En el terreno político ha pasado sin la menor expresión de discrepancia. Es más, después de los tensos días vividos en el enfrentamiento político por la actuación del Gobierno en la guerra de Irak, la visita del Papa ha sido vista y presentada como un remanso de paz. Un oportuno oasis en plena travesía de una larga batalla electoral. Al PP, la presencia del Papa en Madrid le ofrecía la oportunidad de hacer olvidar el desencuentro ocasionado por la guerra. Todos pusieron de su parte: Aznar, para evitar hablar de cosas serias, se presentó con toda la familia, al estilo presidente bananero que considera que la tribu comparte los privilegios de su cargo. El Papa fue comedido y diplomático en sus palabras contra la guerra, convertidas en la siempre más simpática y evanescente apuesta por la paz. También la izquierda cortó su cuponcito. El Papa ha estado contra la guerra, por tanto, ahora ya es de los nuestros. Siempre me ha parecido ridículo este modo de entender las afinidades basándose en la coincidencia política. A nadie puedo negarle el derecho a estar de acuerdo conmigo, pero no porque lo esté cambiaré de opinión sobre él. Todos, pues, contentos y felices con la fiesta del Papa, y Televisión Española convirtiéndola en un rancio espectáculo de religión oficial propio de tiempos pasados y absolutamente contrario al espíritu constitucional. La importancia del acontecimiento justifica plenamente que fuera cubierto de una manera especial, aunque la arbitrariedad de TVE no dio el mismo valor noticioso a las manifestaciones contra la guerra, tan masivas como ésta. Pero una cosa es cubrirlo y otra hacer un anuncio publicitario de varias horas de duración, situado ideológicamente justo en el punto de coincidencia entre el Gobierno y la Iglesia.

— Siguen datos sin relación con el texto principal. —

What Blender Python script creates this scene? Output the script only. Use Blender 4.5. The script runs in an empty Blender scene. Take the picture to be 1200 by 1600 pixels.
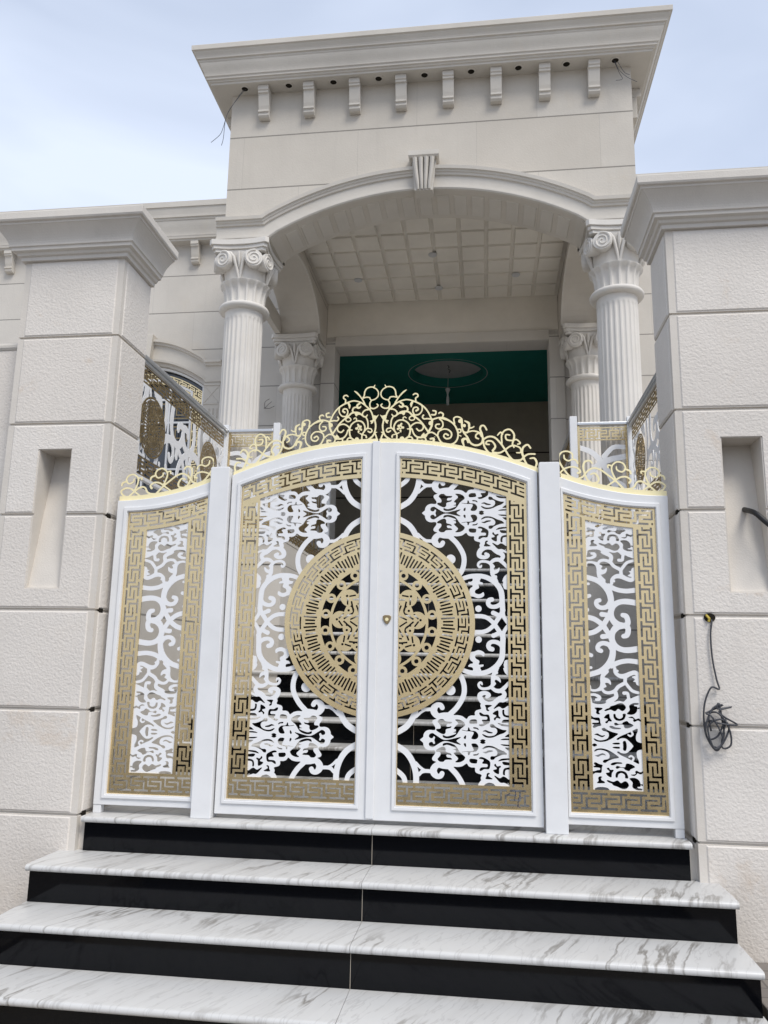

En este contexto, es curioso que las dos únicas discrepancias manifiestas vinieran de dos políticos -de dos partidos- perfectamente comprometidos con la Iglesia tanto en lo personal como en lo colectivo. Jordi Pujol y el lehendakari Juan José Ibarretxe son católicos confesos. A Pujol le he oído incluso interpelar a un sacerdote diciéndole: "A veces tengo la impresión de que les da vergüenza defender el evangelio, a mí no me costaría nada". Tanto el nacionalismo catalán como el vasco han tenido al catolicismo en su cuna, aunque con el tiempo el primero se haya laicizado mucho más que el segundo. Sin embargo, fueron los dos ausentes voluntarios de la fiesta. ¿Por qué? Precisamente porque en el nacionalismo sí que la Iglesia tiene todavía peso político, y la visita del Papa se interpuso en la eterna querella entre el nacionalismo español y los nacionalismos periféricos. ¿Formaba parte de cierta reparación del Vaticano a Aznar por la guerra?

El hecho es que sólo fueron dos políticos católicos los que faltaron a la fiesta. Quizá si en un futuro el nacionalismo se despega de los conventos puedan participar todos de un espectáculo que tuvo más aparato que contenido. Porque la gran novedad del discurso del Papa es que cada vez más sus palabras quedan a beneficio de inventario, así en la guerra -ni paró a Aznar, ni paró a Bush- como en las costumbres cotidianas. Es decir, ha dejado de ser piedra de escándalo, que es lo que de pequeño me explicaron que era Cristo. Pero sigue teniendo carisma. Y llena. Y todos quieren estar en la foto. Es el triunfo de lo superfluo, más exitoso cuanto menos peso e influencia tiene. La sociedad laica, quizá la más descreída de Europa -con 1,2 hijos por mujer de tasa de natalidad-, por unas horas parece religiosa. Es el reino de las apariencias. Otro triunfo de la sociedad espectáculo. Decididamente, Ibarretxe y Pujol son unos antiguos, todavía se lo toman en serio.